In any course, it's important for students to have opportunities to discuss the material with one another. This gives them opportunities to articulate their own ideas, be exposed to different perspectives on the same subject, have questions answered, practice providing feedback, potentially negotiate conflict, and hopefully have fun while interacting with others. This tends to be especially important in online classes (and I would argue, large classes of any variety), where students can feel somewhat isolated and anonymous. Regardless of how intriguing or thought-provoking these discussions might be, there are still some students who are not motivated to participate unless you attach a grade to said involvement. (And yes, there are some who are stalwart enough to resist the urge to participate, despite the temptations of interesting conversation, learning, and points earned.)

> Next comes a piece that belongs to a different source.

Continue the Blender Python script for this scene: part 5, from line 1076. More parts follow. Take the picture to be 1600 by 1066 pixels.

My typical set-up for discussions is to split students into groups; in one current class students were randomly assigned to groups of 5-6, in the other they were allowed to self-select based on topic of interest. Students are provided with a prompt or a task for their initial post (e.g., post a picture or video that illustrates something you learned about cognitive development in the first two years of life, and write at least a paragraph explaining what concept or stage of development you think it illustrates and why). The next week, students must respond to at least two of their group mates' posts, and are given an additional prompt or task (e.g., make connections between the original post and what you have since learned about psychosocial development in the first two years - for example, how might language and attachment be related?). 

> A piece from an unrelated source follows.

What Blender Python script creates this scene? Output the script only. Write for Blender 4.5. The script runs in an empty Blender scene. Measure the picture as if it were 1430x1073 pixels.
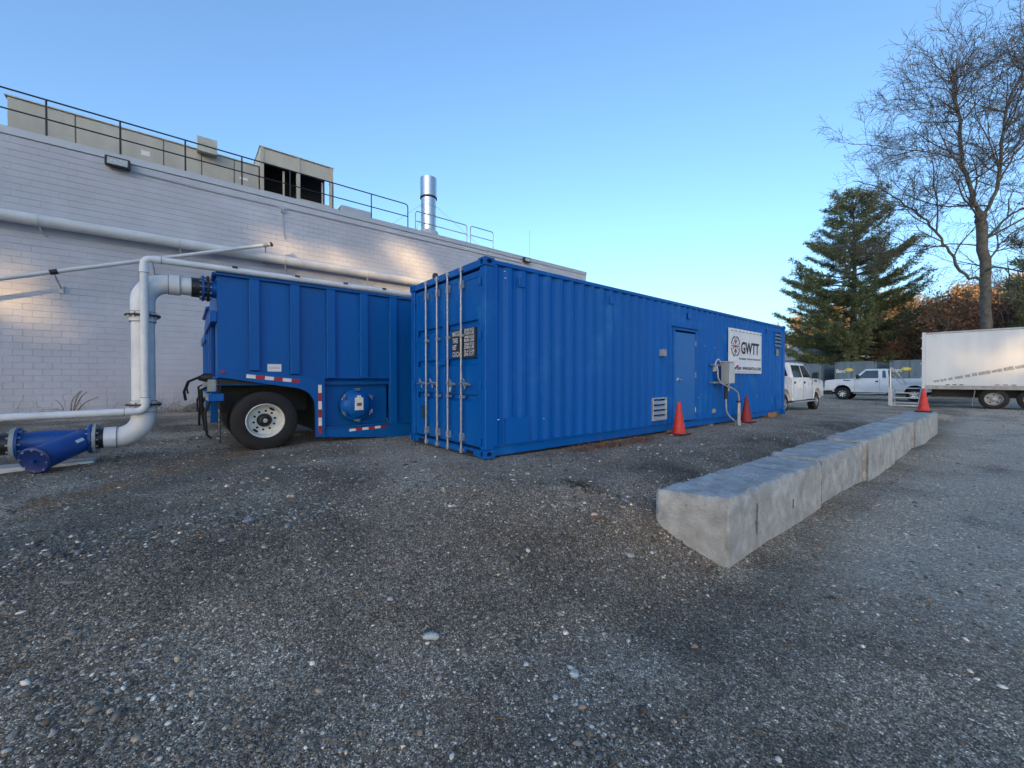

So let's do a little math. 

I am currently teaching 2 courses. In one course I have 81 students, and in the other, 75, for a total of 156 students.
156 students x (1 post + 2 replies) every other week = 468 entries 
468 entries x 5 (that's how many posts I have them complete over the semester) = 2340 entries to grade
Even at 5 minutes an entry to grade, that's the better part of my summer gone.

Okay, so clearly, particularly without any TA support, this is not actually what I'm doing. Instead, I've told students that I randomly select who will be graded each time there is a discussion and reply due, but they don't know when they will get graded, so they'd be wise to produce quality work each time around. 

Think of it this way - I don't have to eat the whole pie to know it's delicious. Likewise, I don't have to taste everything a baker makes to rant or rave about his or her creations. I can eat just a small sample, give a review, and not end up feeling sick.

This semester, I decided that each student will receive feedback from me at least twice, with the first time being within the first 3 weeks of classes. Then I plotted out a spreadsheet with all students and all due dates, and (somewhat) randomly selected who would get graded when. As I grade, I give full marks to those who posted on time but aren't selected for that week (or 0 to those who didn't post or posted late), and read only the entries written by the "lucky few". And I only grade posts once the replies have also been written, so I only go into the discussion boards (or actually, the SpeedGrader, because we use Canvas) once per grading session. 

Some more math:
I average around 12 students per class per grading "session"
So (12 students x 2 classes) x (1 post + 2 replies) = 72 entries per "grading session" on average
OR 156 students x (1 post + 2 replies) x 2 (times each student gets graded) = 936 entries to grade during the semester - that's a drop of 60% in terms of what needs to get graded, and I get my summer (and sanity) back!

This is the first time doing this for me, but it's not a particularly new approach to grading. Although some (especially students) seem to think this approach to grading is arbitrary, and thus this approach can be somewhat controversial, I stand by the assumptions of random sampling, and my students haven't complained yet. My experience is also that students are getting more and higher quality feedback than they would have if I were responding to each and every post.

So I can have my pie and eat it too.